[2], [i-ii] iii-viii, [1] 2-332, [1] 2-16 (ads) pp. (8vo), 18.3 x 13 cm (7¼x5¼"), original red blind-stamped cloth with gilt-lettered spine (binder’s ticket at rear, Remnant & Edmonds of London). First Edition.
After military service, Ruxton spent the rest of his life as an adventurer, diplomat, traveler, and author. He is best remembered for his two works resulting from travels in America. On his second trip to the United States, taken ironically to recover his health, he died of dysentery in St. Louis.

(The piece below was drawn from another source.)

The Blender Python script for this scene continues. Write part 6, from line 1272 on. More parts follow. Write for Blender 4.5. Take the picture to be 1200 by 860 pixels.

Like many British travelers before him, Ruxton had mixed views about the New World. He, for example, did not like Mexicans, Yankee traders, dirty immigrants, or American soldiers. On the other hand, he did admire Native Americans and especially mountain men, his descriptions of whom remain classics. This work reflects all those aspects of his personality. Here he is especially adept at capturing dialects. For example, while staying with a mountain man named Laforey, he quotes him as saying this about his lack of coffee to his guests: “...voyez-vous dat I vas nevare tan pauvre as dis time; mais before I vas siempre avec plenty café, plenty sucre; mais now, God dam I not go à Santa Fé, God dam, and mountain-men dey come aqui from autre côtè, drink all my café” (p. 208). His description of a buffalo’s death throes after it has been shot is extremely moving (p. 268).
F.E. Voelker, in his essay ‘Ruxton of the Rocky Mountains,’ in the Bulletin of the Missouri Historical Society (January, 1949) explained that Ruxton ‘was acting in the dual capacity of roving commercial attache of the British diplomatic service and commercial agent of the Mexican government’, apparently for the purpose of re-establishing the Santa Fé trade that had been interrupted by the Mexican War. After his return to England, in 1847 he prepared for publication both [this] work and his ‘Life in the Far West.’ Ruxton is bitterly critical of Mexico and the Mexicans, with the exception of Mexican women.